Engaging in business with Kuwait is a moral compromise. Engaging in business with China is unconditional moral surrender.
It is very difficult for a liberal democracy to prevent its private entities from commercial activity in other countries, and that is a good thing. But a market economy can only work if its participants—producers and consumers alike—adhere to a moral framework. Faced with a coordinated, resource-rich, self-confident challenge of the kind that now exists in China, a free economy unguided by strategic considerations will sell its murderer any weapon for the right price.
American corporations ought to cut ties with China. But there is no indication that they will do so of their own accord. They have shown that concentration camps and China’s takeover of Hong Kong are not morally objectionable enough to reject Chinese money. It falls, therefore, to American consumers to make this choice for them. The problem is that America’s economic integration with China makes an economic decoupling inconceivable. So American consumers have to choose their battles.

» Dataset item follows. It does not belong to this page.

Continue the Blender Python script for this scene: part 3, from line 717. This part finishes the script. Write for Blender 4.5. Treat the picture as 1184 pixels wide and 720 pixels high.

The Australian Strategic Policy Institute’s report from earlier this year, “Uyghurs for Sale,” can be a roadmap. The report identifies 82 corporations that use Chinese forced labor in their production lines. Consumers can begin by calling for boycotts of these corporations and others that directly abet and benefit from human rights violations. Congress can help by requiring the assistant secretary of state for democracy, human rights, and labor to publish an annual report of corporations that profit from such abuses.
Boycotts are nothing new. The Montgomery Bus Boycott helped bring about the end of Jim Crow. The international boycott of South Africa helped end apartheid. In fact, political boycotts have been so successful that they’ve inspired a series of less impressive imitations. A sundry assortment of terrorist leaders and undergraduates has been trying for years to boycott everything Israeli, and sporadic boycott attempts pop up from time to time in the culture war (one year it’s Starbucks Christmas cups, the next it’s Chick-fil-A or Keurig).
With these examples in mind, there’s reason to think that boycotts are more successful when their moral cause is more urgent and righteous. Americans have historically cared about gross human rights violations. There is hope that they will care that corporations they do business with are complicit in the 21st century’s greatest evil. And there is a successful recent model of a large, powerful company being pressured out of conducting business in China over human rights concerns. In 2017, Google launched its Dragonfly project, the aim of which was to develop a search engine that would censor certain websites and results at the request of the CCP. Google scratched the project in 2019, following heavy criticism.
It is unacceptable for Americans to finance Chinese concentration camps or help to strengthen the CCP’s surveillance state. No amount of revenue can justify the 21st century’s greatest moral stain. Each company that benefits from the atrocities committed by the CCP should have its name published on a list for all to see. Let the source of their profits be known, and let the consumers make their choice.
Correction, November 13, 2020: An earlier version of this article misattributed a tweet in support of the Hong Kong democracy protests to an executive from the San Antonio Spurs instead of the Houston Rockets.